Wednesday, March 02, 2005

THE LIBRARY LIZARD
A HIT AND A MISS

First, the miss. The best thing about Nick Flynn's memoir is its title: "Another Bullshit Night in Suck City" (W. W. Norton, 2004). Basically, it's a good idea that runs off the rails about halfway through. Nick grew up in Scituate, Massachusetts, with a struggling, erratic single mother and his brother, and only a vague notion of who his absentee father was--an alcoholic criminal, a street bum, and a charming world-class moocher, with pretensions of being a novelist. Nick goes away to college after his mother's suicide, but flounders around and drifts though life without much purpose. A classic slacker.

The most interesting part of the book is the first third, which brilliantly describes his part-time job dealing with the derelicts in a Boston homeless shelter. It is there, incidentally, that he finally meets his father. Unfortunately, the book begins to sag after this point (or maybe I did), and it becomes a narration of "I did this, and then I did that, and then I did the other, and it all sucked." It's probably a generational thing, but I found myself becoming increasingly bored and impatient with Nick and bailed out two-thirds of the way through. Another reader might really enjoy it, so don't let me put you off. If you like NPR, you'll probably like this narrator.

The hit is a first novel by Jason Headley, "Small Town Odds" (Chronicle Books, 2004). Somehow this one struck a chord with me. It tells the story of Eric Mercer, a highschool star (football and academics both) in a declining West Virginia small town called Pinely. He and his girlfriend Jill (another high school standout) both have scholarships to college. It will be their ticket out of Pinely, and the future is full of promise. Then he, quite literally, screws up. He gets drunk at a beer bust and has sex with a girl named Gina, hardly even knowing that he is doing so. Three months later she shows up at his door and tells him she is pregnant and won't even consider an abortion.

At first he thinks he can still go away to college with Jill and nothing will change, but he soon realizes how unrealistic that is. Jill is devastated by what he has done, and their relationship is over. She goes away to college without him, and he stays in Pinely to shoulder his responsibilities as a father. The book is primarily about what his life is like five years later, working two dead-end jobs (handyman at the local funeral home and part-time bartender at the VFW) and having his daughter Tess on weekends. He loves Tess and can't imagine a life without her, but at times he wishes she had never been born. He is bitter about his wasted life and takes it out by drinking too much, fighting, and getting into trouble with the police. It is obvious that Gina would like for them to get together, but he wants to have as little as possible to do with her.

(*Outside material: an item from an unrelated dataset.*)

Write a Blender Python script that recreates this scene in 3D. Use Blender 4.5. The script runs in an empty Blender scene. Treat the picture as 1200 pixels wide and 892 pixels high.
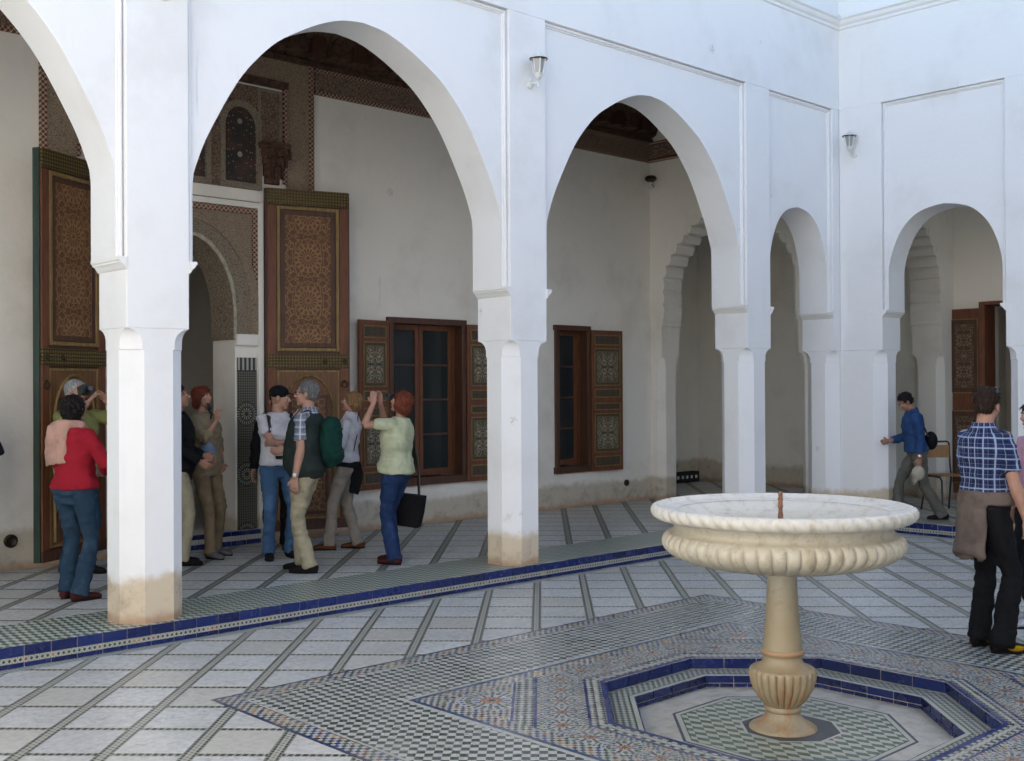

The writer brings all the secondary characters to life--Eric's employers, his long-suffering parents, the sympathetic town cop, Jill's parents (who still like him), Eric's friends. He avoids making Gina a slut who tried to entrap Eric; she is as much as a sympathetic character as he is. Much of the book concerns the crisis that arises in his life when Jill returns to town for a funeral and, after years of avoiding contact, he has to confront her. It is then that it really sinks in to him what his life is and what it will be, and he makes a shaky peace with himself and his choice.